'Bee Movie' Brings Plenty of Stingers, but Not Much Point

Salt Lake City Weekly | October 30, 2007
Since Jerry Seinfeld has spent most of the last decade out of the pop-culture spotlight -- perhaps bathing in his Seinfeld-syndication residual check like a lanky Scrooge McDuck -- you figure he'd only dive back in if he had a really good reason. Indeed, the fervor with which he has devoted himself to promoting his animated creation Bee Movie suggests that he wants to prove he still has something left in the tank. Seriously, I dare you to turn on a television this week and not find him on a talk show, or pimping HP computers, or otherwise making sure we know he's not just that guy who once did a show about nothing.

The animated format of Bee Movie seems both like a perfect match for Seinfeld and an unexpected choice for his big-screen debut. We know he's quick-witted and savvy, but what would he do in a genre that generally depends on sentimentality -- the one thing Seinfeld conspicuously, determinedly avoided at all costs?

The result is something just about as uneven as that improbable pairing might suggest. Seinfeld provides the voice of Barry Benson, a bee just graduated from college in Hive City. He and his best pal Adam (Matthew Broderick) are faced with choosing a job they'll be required to stay in their entire lives -- a prospect that greatly alarms Barry. Taking a chance on a trip outside the hive before committing to a lifetime of drudgery, Barry encounters humans for the first time, including a kindly florist named Vanessa (Renee Zellweger). He also encounters the reality that humans consume honey -- and what's worse, they appear to profit from the bees' labor while offering nothing in return.
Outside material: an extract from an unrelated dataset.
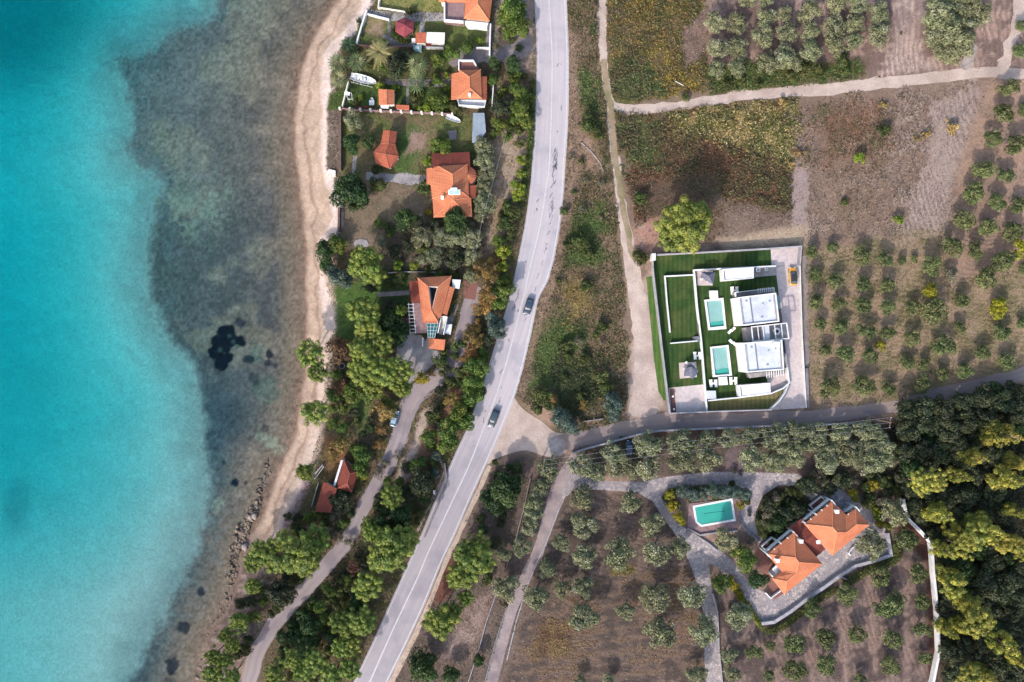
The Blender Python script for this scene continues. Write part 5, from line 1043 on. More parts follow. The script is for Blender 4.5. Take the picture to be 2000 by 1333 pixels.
# --- tiled villa, two blocks with a linking roof
z0, z1, zz = 5.2, 7.6, 7.4
Wc, Nc, Sc, Ec = (1570.6, 1024), (1625.5, 979), (1625.5, 1086), (1698.4, 1025.5)
h = thing('villa', 'two-block orange tiled villa with white balconies on a paved yard', 'villa', base([Wc, (1606, 1102), Ec, (1498, 1083)], 5))
walls(h, [Nc, Wc, Sc, Ec, (1671.4, 994), (1653, 1006)], 0, z0-.05, M['white'], .7); walls(h, [(1551.7, 1039), (1498.5, 1083), (1526.4, 1116), (1507.5, 1130), (1532, 1161.5), (1606.6, 1102)], 0, z0-.05, M['white'], .7)
Pk, Q, Rv, T1 = (1626.4, 1030, z1), (1634.5, 1040, z1), (1653.4, 1040, 6.9), (1672, 1024.6, 6.7)
c3 = lambda p: (p[0], p[1], z0)
roof(h, [[c3(Nc), c3(Wc), Pk], [c3(Wc), c3(Sc), Q, Pk], [c3(Nc), Pk, Q, Rv, (1653, 1006, z0)], [c3(Sc), c3(Ec), T1, Rv, Q], [(1653, 1006, z0), Rv, T1, (1671.4, 994, z0)], [(1671.4, 994, z0), T1, c3(Ec)]], M['tile'], M['ridge'], 'east_roof')
N2, W2, E2, P2, Q2, V2, R2 = (1551.7, 1039), (1498.5, 1083), (1606.6, 1102), (1553.5, 1089.5, zz), (1560, 1098.5, zz), (1555, 1119, 6.8), (1537, 1135.4, 6.5)
roof(h, [[c3(N2), c3(W2), P2], [c3(N2), P2, Q2, c3(E2)], [c3(W2), (1526.4, 1116.5, z0), V2, Q2, P2], [(1507.5, 1130, z0), R2, V2, (1526.4, 1116.5, z0)], [(1507.5, 1130, z0), (1532, 1161.5, z0), R2], [c3(E2), Q2, V2, R2, (1532, 1161.5, z0)]], M['tile'], M['ridge'], 'west_roof')
roof(h, [[(1541, 1031, 3.6), (1566, 1013, 3.6), (1590, 1044, 4.9), (1566, 1062, 4.9)], [(1566, 1062, 4.9), (1590, 1044, 4.9), (1612, 1073, 3.9), (1594, 1088, 3.9)]], M['tile3'], None, 'link_roof'); walls(h, [(1541, 1031), (1566, 1013), (1612, 1073), (1594, 1088)], 0, 3.5, M['offwhite'], .5, 'link_wall')
def balcony(a, b_, wd, z, posts):
    A_, B_2 = Vector(P(*a, z)[:2]), Vector(P(*b_, z)[:2]); dr = (B_2-A_).normalized(); nn = Vector((-dr.y, dr.x)); 
    if nn.y < 0: nn = -nn
    m_ = MB(); m_.prism([tuple(A_), tuple(B_2), tuple(B_2+nn*wd), tuple(A_+nn*wd)], z-.2, z); bo = m_.build('balcony', M['offwhite'], h)
    r_ = MB(); r_.wall([tuple(A_), tuple(A_+nn*wd), tuple(B_2+nn*wd), tuple(B_2)], .18, z-.001, z+1.0); r_.build('railing', M['white'], bo)
    f = MB()
    for k in range(posts+1): q = A_.lerp(B_2, k/posts); f.wall([tuple(q), tuple(q+nn*wd)], .2, z+2.2, z+2.35)
    f.build('pergola_beams', M['white'], bo)
    l = MB()
    for k in (0, posts//2, posts): q = A_.lerp(B_2, k/posts)+nn*(wd-.1); l.box(q.x, q.y, 0, .3, .3, z+2.2)
    l.build('column', M['white'], bo)
balcony((1572, 1026), (1624, 983), 1.5, 3.0, 5); balcony((1500, 1086), (1550, 1043), 1.5, 3.0, 4); balcony((1654, 1008), (1670, 995), 1.4, 3.0, 1)
for a, b_, w_ in (((1580, 987), (1602, 969), (1610, 977)), ((1486, 1066), (1506, 1049), (1514, 1057))):
    m_ = MB(); q = PL([a, b_, w_, (a[0]+w_[0]-b_[0], a[1]+w_[1]-b_[1])], 1); m_.prism(q, 0, .9); tr = m_.build('entrance_terrace', M['redpave'], h); r_ = MB(); r_.wall([p[:2] for p in (q[3], q[0], q[1], q[2])], .18, .9, 1.7); r_.build('railing', M['white'], tr)
for c in ((1635, 1000), (1565, 1058), (1519, 1096), (1598, 1059)): chimney(h, c[0], c[1], 4.8, 6.9 if c[0] != 1598 else 5.2, .7)
for a, b_ in ((Wc, Nc), (W2, N2)):
    for t in (.2, .45, .7): window(h, a, b_, t, 1.2, 1.5, 3.2, .7, z0); window(h, a, b_, t, 1.2, 1.8, .5, .7, z0)
for t in (.3, .6): window(h, W2, (1526, 1116), t, 1.1, 1.2, 3.2, .7, z0)
slab(h, 'white_balcony', [(1508, 1112), (1517, 1103), (1526, 1113), (1515, 1122)], 3.9, 4.1, 'white')
b = MB(); b.wall(PL([(1495, 1158), (1506, 1170)], 1), .25, 0, 1.1); b.wall(PL([(1506, 1170), (1530, 1152)], 1), .2, 0, .8); b.build('step_wall', M['white'], h)
# ------------------------------------------------------------------ white compound
def wallthing(label, pts, wd, z1, m='white', name='wall', z0=0, group=None, cat='wall'):
    b = MB(); b.wall(PL(pts, z1), wd, z0, z1); return tag(b.build(name, M[m]), label, cat, group)
sheet('compound_lawn', [(1275, 498), (1505, 485), (1520, 522), (1518, 600), (1541, 750), (1520, 790), (1508, 800), (1309, 806)], .02, M['lawn'])
sheet('verge_lawn', [(1262, 541), (1274, 540), (1306, 786), (1296, 782), (1286, 765), (1277, 700)], .014, M['lawn2'])
sheet('pale_paving', [(1505, 484), (1566, 480), (1562, 518), (1507, 520)], .03, M['drive'])
sheet('villa_driveway', [(1514, 521), (1563, 517), (1567, 656), (1575, 797), (1510, 801), (1530, 776), (1542, 751), (1533, 664)], .034, M['drive'])
sheet('pale_paving', [(1306, 758), (1377, 751), (1380, 805), (1310, 809)], .03, M['drive'])
sheet('pale_paving', [(1497, 737), (1535, 724), (1541, 746), (1534, 755), (1504, 767)], .03, M['drive'])
sheet('planting_strip', [(1308, 760), (1317, 759), (1321, 807), (1311, 808)], .05, M['redpave'])
sheet('bank_lawn', [(1384, 785), (1444, 778), (1506, 770), (1541, 756), (1520, 788), (1507, 799), (1383, 804)], .03, M['lawn3'])
sheet('gravel_strip', [(1568, 500), (1577, 500), (1582, 795), (1576, 796)], .024, M['concreted'])
b = MB(); g = thing('compound_wall', 'white wall all round the white houses with a square corner pier', 'wall', P(1275, 600))
b.wall(PL([(1563, 517), (1566, 481), (1505, 485.5), (1390, 492), (1275, 498), (1276, 530), (1290, 650), (1309, 808), (1380, 805), (1508, 801)], 1.8), .24, 0, 1.8); b.build('wall', M['wallgrey'], g)
b = MB(); b.box(*P(1277, 502, 2.3)[:2], 0, .9, 1.6, 2.4); b.build('pier', M['white'], g)
wallthing('low wall with a pale coping between the driveway and the eastern grove', [(1563, 519), (1567, 656), (1575, 797)], .18, .9, 'white')
wallthing('long L-shaped inner wall dividing the two lawns of the white houses', [(1516, 520), (1412, 525), (1356, 528), (1362, 600), (1370, 666), (1377, 750), (1381, 804)], .34, 1.1)
wallthing('thin low wall edging the upper sunken lawn', [(1356, 537), (1299, 540), (1303, 590), (1309, 650)], .28, .8)
wallthing('short low wall at the foot of the sunken lawn', [(1310, 671), (1366, 666)], .28, .8)
wallthing('curved white retaining wall below the southern white house', [(1384, 783), (1444, 777), (1506, 769), (1530, 759), (1542, 748), (1540, 735), (1532, 665)], .3, 1.2)
wallthing('dark-topped curved wall at the bend of the driveway', [(1508, 800), (1525, 785), (1536, 768), (1543, 750)], .5, 1.0, 'grey'); wallthing('white kerb inside the dark curved wall', [(1505, 800), (1522, 784), (1533, 768), (1540, 752)], .2, 1.15)
wallthing('dark stone edging along the lower end of the driveway', [(1576, 720), (1578, 797)], .7, .7, 'concreted')
for i, (x, y) in enumerate(((1312.6, 774), (1314.6, 799))):
    g = thing('bollard_lamp', 'white bollard lamp in the red planting strip, '+('upper' if i == 0 else 'lower')+' of the two', 'lamp', P(x, y), 'bollard lamps'); b = MB(); b.lathe(*P(x, y)[:2], [(.14, 0), (.1, .1), (.1, .8)], 10); b.build('post', M['grey'], g); b = MB(); b.lathe(*P(x, y)[:2], [(.2, .8), (.26, .9), (.2, 1.05)], 12); b.build('lamp_head', M['white'], g)
def flat_house(name, label, R4, z, terr, extra):
    h = thing(name, label, 'house', base(R4, z)); walls(h, R4, 0, z, M['white'], .02)
    b = MB(); b.wall(inset(PL(R4, z), .18), .3, z, z+.35, True); b.build('parapet', M['white'], h)
    b = MB(); b.prism(inset(PL(R4, z), .34), z, z+.06); b.build('roof', M['whiteroof'], h)
    a, c = R4[0], R4[1]; d, e_ = R4[3], R4[2]; f = .31
    b = MB(); b.wall(PL([(a[0]+(c[0]-a[0])*f, a[1]+(c[1]-a[1])*f+1.5), (d[0]+(e_[0]-d[0])*f, d[1]+(e_[1]-d[1])*f-1.5)], z), .14, z+.06, z+.3); b.build('roof_upstand', M['grey'], h)
    f = .08; b = MB(); b.wall(PL([(a[0]+(c[0]-a[0])*f, a[1]+(c[1]-a[1])*f+1.5), (d[0]+(e_[0]-d[0])*f, d[1]+(e_[1]-d[1])*f-1.5)], z), .08, z+.06, z+.2); b.wall(PL([(a[0]+(c[0]-a[0])*.93, a[1]+(c[1]-a[1])*.93+1.5), (d[0]+(e_[0]-d[0])*.93, d[1]+(e_[1]-d[1])*.93-1.5)], z), .1, z+.06, z+.32); b.build('roof_seams', M['concrete'], h)
    for k, (u, v, s_) in enumerate(((.2, .2, .35), (.55, .82, .45), (.8, .3, .3), (.62, .35, .25))):
        vx = a[0]+(c[0]-a[0])*u+(d[0]-a[0])*v; vy = a[1]+(c[1]-a[1])*u+(d[1]-a[1])*v; m_ = MB(); q_ = P(vx, vy, z); m_.box(q_[0], q_[1], z+.06, s_, s_, .3); m_.build('roof_vent', M['chrome'], h)
    for t in (.25, .6): window(h, R4[3], R4[2], t, 1.6, 1.4, 2.9, .02, z)
    return h
h = flat_house('white_house', 'northern flat-roofed white house with side stair terrace', [(1440.5, 581), (1515, 572), (1521.6, 629), (1447.6, 637)], 5.6, None, None)
slab(h, 'side_terrace', [(1437, 571.5), (1512, 563), (1513, 571), (1438.5, 580)], 0, 3.2, 'concrete'); b = MB(); b.wall(PL([(1438, 580), (1437, 571.5), (1512, 562.8), (1513, 571)], 4.1), .15, 3.2, 4.1); b.build('parapet', M['white'], h)
b = MB()
for k in range(8): b.box(*P(1481+k*4.1, 568.5-k*.45, 4.3)[:2], 4.2, .12, 1.1, .12)
b.build('louvre', M['white'], h); slab(h, 'side_canopy', [(1517, 577), (1521, 577), (1524, 604), (1520, 604)], 2.6, 2.75, 'panel')
slab(h, 'linking_roof', [(1456, 640.5), (1534, 632), (1538, 661.5), (1459, 667)], 0, 3.0, 'concrete'); b = MB(); q = PL([(1456, 640.5), (1536.6, 631), (1541, 661.5), (1459, 668)], 5.0)
b.wall(PL([(1468, 639), (1536.6, 631.5), (1541, 661.5), (1471, 667)], 5.2), .22, 5.0, 5.2, True)
for x in (1480, 1490, 1513, 1526): b.wall(PL([(x, 639-(x-1468)*.11), (x+3, 667-(x-1468)*.08)], 5.2), .16, 5.02, 5.18)
b.build('roof_pergola', M['white'], h)
x, y, _ = P(1518.4, 647.5, 4.0); b = MB(); b.lathe(x, y, [(.85, 3.0), (.85, 3.7), (.5, 3.7)], 20); sk = b.build('skylight', M['white'], h); b = MB(); b.lathe(x, y, [(.42, 3.7), (.42, 3.78), (.1, 3.85)], 16); b.build('dome', M['dark'], sk)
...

Because computer-animation bylaws apparently demand it, Bee Movie includes plenty of gags based on anthropomorphizing its bee characters. Seinfeld and his three co-writers -- including a pair of veteran Seinfeld staff writers -- drop in cracks about being attracted to your own cousin, or the bees' short lifespan requiring three-day college careers, or honey as hair gel. But Seinfeld also isn't afraid to drop in a sly visual reference to The Graduate, or to turn the bee-world cameo by Larry King -- who rivals only Jay Leno in whoring out his own ubiquity -- into an extended riff on how there's also a human Larry King who looks and acts exactly the same. That's the Jerry we've come to know and love: the one who isn't afraid to make a punch line out of the word "Bee-Jesus."

In fact, Bee Movie boasts a fair number of funny individual jokes. What it lacks is any idea how to tie them all together. Initially, it appears like a variation on the standard animated plot of one unique individual trying to stand out from the crowd (see: Dumbo, Antz, Happy Feet, etc.). Gradually, it morphs into a swipe at corporate avarice, with the honey company tied to "Honeyburton" and "Honron," and a blustering attorney (John Goodman) challenging Barry in court. But a third-act shift brings the whole point of the story into question. Is Seinfeld really backtracking to sing the glories of mundane existence? And did he really have to take such a tortuous path to get there that Barry and Vanessa needed to travel from New York to the Tournament of Roses Parade?

This is the ultimate frustration of Bee Movie as a film that nods to Seinfeld's own distinctive sensibilities yet can't help retreating to safe platitudes. He's daring enough that he'll introduce the potential obligatory wise-cracking sidekick -- a mosquito voiced by Chris Rock -- then immediately chuck him from the plot, or have fun with Ray Liotta as a short-tempered parody of himself. But he also allows directors Steve Hickner and Simon J. Smith to squeeze in so many fast-paced action sequences -- Barry winds up stuck to a tennis ball, pinwheeling through Manhattan traffic, swirling down a toilet and piloting a jet plane -- that the story feels like it goes by in a blur.

Then again, perhaps that's for the best. Bee Movie feels like it should have been the animated equivalent of a Seinfeld episode: no plot per se, just a bunch of funny situations spinning out of Seinfeld's imagination. Every attempt the story makes at an overarching narrative winds up jumbled. The result is a movie about ... well, about nothing.

BEE MOVIE

**1/2 (two and a half out of four stars)

Voices of Jerry Seinfeld, Renee Zellweger, Matthew Broderick.